Claro que somos considerados malucos, hereges etc etc. Amigos e familiares religiosos não entendem o que estamos vivendo e alguns nem falam mais conosco. Não porque ficamos falando que eles deveriam viver o que nós praticamos, mas porque eles não aceitam o nosso posicionamento e querem nos convencer do contrário. O que tem acontecido é que eles nos criticam simplesmente por dizermos não a alguma coisa. Como aconteceu em um churrasco na casa de um parente, quando ele me ofereceu linguiça, eu disse 'não, obrigada'. E ele perguntou se a minha religião não permitia. Eu só disse que a Bíblia proibia. E como aconteceu no dia 31 de dezembro, quando uma pessoa me telefonou e perguntou onde eu iria comemorar o réveillon. Bem, eu só respondi a pergunta e disse que não comemorava mais o Ano Novo gregoriano. Aí tive que ouvir um sermão e a pessoa ficou um bom tempo sem falar comigo. E só respondi a pergunta, não falei mais nada, não a condenei por ela comemorar o réveillon, eu só disse que não comemoro e isso bastou para criar um problema. E várias pessoas me fazem um sermão e me acusam de estar seguindo 'seita', quando digo que agora acredito que não vou morar no céu, que vou reinar na Terra. Sempre peço que citem pelo menos meio versículo, só meio versículo, que diga claramente, com todas as letras, que os ser humano vai morar no céu, mas não tenho resposta.
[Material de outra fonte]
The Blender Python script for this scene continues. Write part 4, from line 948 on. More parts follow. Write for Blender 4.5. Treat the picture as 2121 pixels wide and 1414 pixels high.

Nós não obrigamos ninguém a fazer o que fazemos. Mas queremos ser respeitados na nossa posição. Se a pessoa quer comer carne de porco, que o faça, isso é problema dela, mas não pode querer que eu coma e deveria respeitar o meu direito de dizer não. Assim também em todas as outras coisas. Não sei porque se ofendem tanto com o fato de querermos obedecer e cumprir a Lei. Para nós a Lei não foi abolida.

Mas apesar de tudo isso, não trocamos o que temos vivido por nada deste mundo. Eu só posso dizer que nunca fui tão feliz, nunca me senti tão perto do Eterno e a cada dia ele me confirma de que estou no caminho certo, principalmente pelas perseguições que temos sofrido.